Josesito Pérez, el gran alero de Peñarol, fue improvisado entreala derecho el día del partido debut ante los argentinos, en el enfrentamiento que definiría el título. Empataron en un gol. En el cotejo siguiente en la victoria celestes 6:0 frente a Brasil, Josesito Pérez se despachó con un doblete de goles.
Llegó el último partido ante Chile. Día 3 de octubre de 1920. Estadio de Valparaíso en Viña de Mar. Tribunas repletas. Los celestes tenían que ganar para vestirse con el traje de la gloria. No quedaba otra. Los chilenos que perdieron ante Brasil y empataron con los argentinos, jugaron a morir incentivados por los porteños. Con ese resultado Uruguay y Argentina empataban en el primer lugar debiéndose jugar una final.
Cruzando la media hora Ángel Romano abrió el marcador.

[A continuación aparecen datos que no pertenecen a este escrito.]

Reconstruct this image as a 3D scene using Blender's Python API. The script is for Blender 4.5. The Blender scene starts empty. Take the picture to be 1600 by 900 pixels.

Los chilenos redoblaron el esfuerzo. Se lanzaron al ataque. Los backs orientales, Urdinarán y Foglino se revolvían como gato entre la leña. Alfredo Zibecchi el centrojás, no daba abasto en la mitad de la cancha. En el minuto sesenta y siete empatan los chilenos.
Debe decirse que el director técnico de Chile conocía al dedillo a los celestes. ¿Por qué? ¡Porque era uruguayo y había sido uno de los más grandes futbolistas que Wanderers le dio a la celeste! Se llamaba Juan Carlos Bertone. Tenía un físico de gigante, de los primeros capitanes de peso de los bohemios y la selección. En 1911 integrando una selección de Uruguay que se fue de gira por Brasil, asombró en San Pablo con su calidad y potencia. Le ofrecieron que se quedara en junto a su hermano, para enseñarles a jugar a los muchachos paulistas. Aceptó. Volvamos a nuestra historia.
Siete minutos después del empate de Chile ante Uruguay, Josesito Pérez, que ocupó el puesto que dejó vacante Scarone, marcó el segundo gol para los celestes. El de la victoria defendida a capa y espada. El gol del título. Uruguay campeón de América. El reemplazo no pudo haberlo cumplido con mayor honor”.